Aunque ya existían precedentes (el caso en 2011 de Antonio R. Torrijos, teniente de alcalde en el Ayuntamiento de Sevilla, por ejemplo), el hecho de que la Policía elaborara informaciones falsas sobre un político, se las pasara al directivo de un medio, este se apresurara a difundirlas sin contrastarlas antes y eso sirviera a un juez para empurar a quien había sido colocado en el punto de mira es algo que empezó a ser práctica común sobre todo desde la aparición en escena de Podemos, allá por 2014. Fueron diez años de vergüenza hasta que consiguieron destrozar a este partido y arruinar la vida personal a muchos de sus miembros.
De manera similar ha actuado la caverna contra políticos y partidos independentistas. Se trataba entre otras cosas de enviar recados bien claritos a esa pata del bipartidismo llamada PSOE para ver si así los socialistas entendían el mensaje y se abstenían de frecuentar lo que para el fascismo siempre fueron «amistades peligrosas».

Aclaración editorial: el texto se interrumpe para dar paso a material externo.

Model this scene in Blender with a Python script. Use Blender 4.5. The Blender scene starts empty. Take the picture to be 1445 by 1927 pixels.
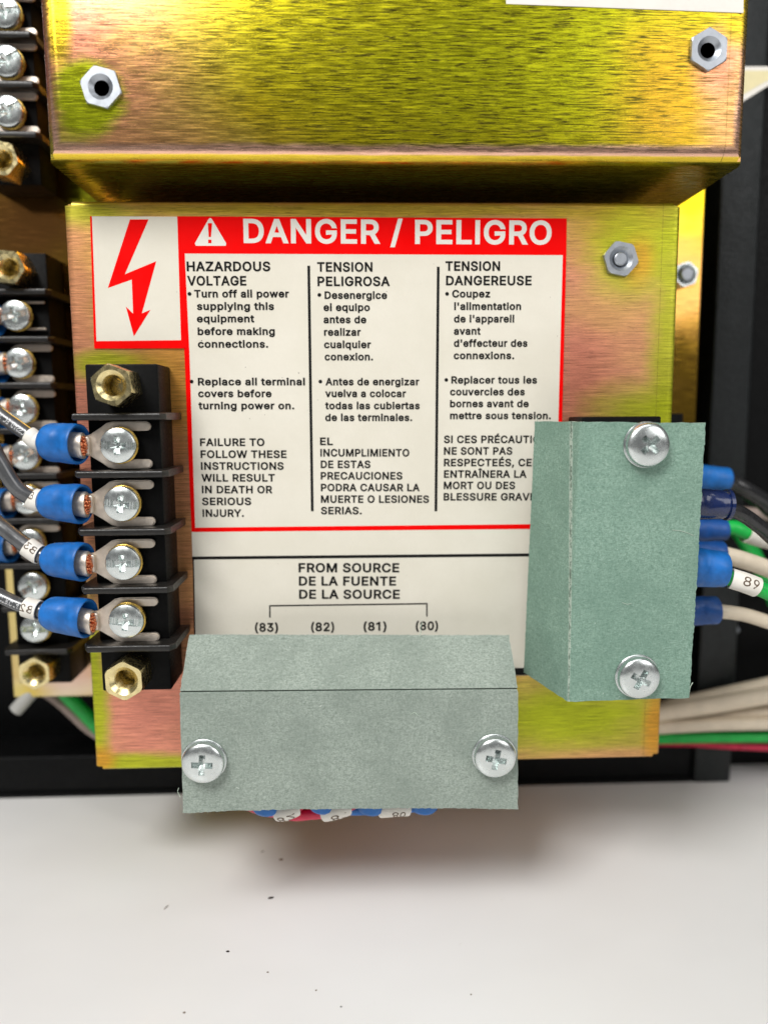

Probablemente Sánchez debía de pensar que con la Presidencia del Consejo de Ministros y el Boletín Oficial del Estado tenía suficiente. Ya ha comprobado que parece que no. Que haya jueces, fiscales, militares, policías y funcionarios varios manteniendo viva la semilla del franquismo es intolerable, pero puede entenderse, dado que en cuatro décadas ningún político en el poder se ha propuesto con firmeza acabar con el huevo de la serpiente. Pero lo del periodismo me cuesta más trabajo asumirlo.
¿Era necesario convertir a las televisiones en cañones antigubernamentales disparando sin parar? Los predicadores matinales de las radios ¿a qué demonios aspiran? ¿Por qué no podemos ser el país moderno, pacífico y civilizado que nos merecemos? ¿Por qué el periodismo, sin perjuicio de mantener un estricto control del poder como es nuestra obligación, ofrece en general tan pocas informaciones de servicio público, de interés general? ¿Por qué se permite la existencia de medios que dedican generosos presupuestos a hurgar en la vida privada de los políticos menos moldeables, poner en circulación datos falsos sobre ellos o sus familiares y conseguir así quitarles la paz y arruinarles la vida? Son pasquines o panfletos, no medios de comunicación, pero ahí están, bien mimados y mejor subvencionados por la derecha ultra y la ultraderecha.
El tiempo de silencio del presidente ha propiciado que hayamos escuchado, dicho e incluso escrito bastantes tonterías, es verdad, pero estos días de suspense cinematográfico también han contribuido a que según quiénes nos hayamos replanteado ciertas cosas. Puede que en el mundo del periodismo nos encontremos en un momento oportuno para decir de manera contundente —o gritar, ¿por qué no?— que «¡hasta aquí hemos llegado!»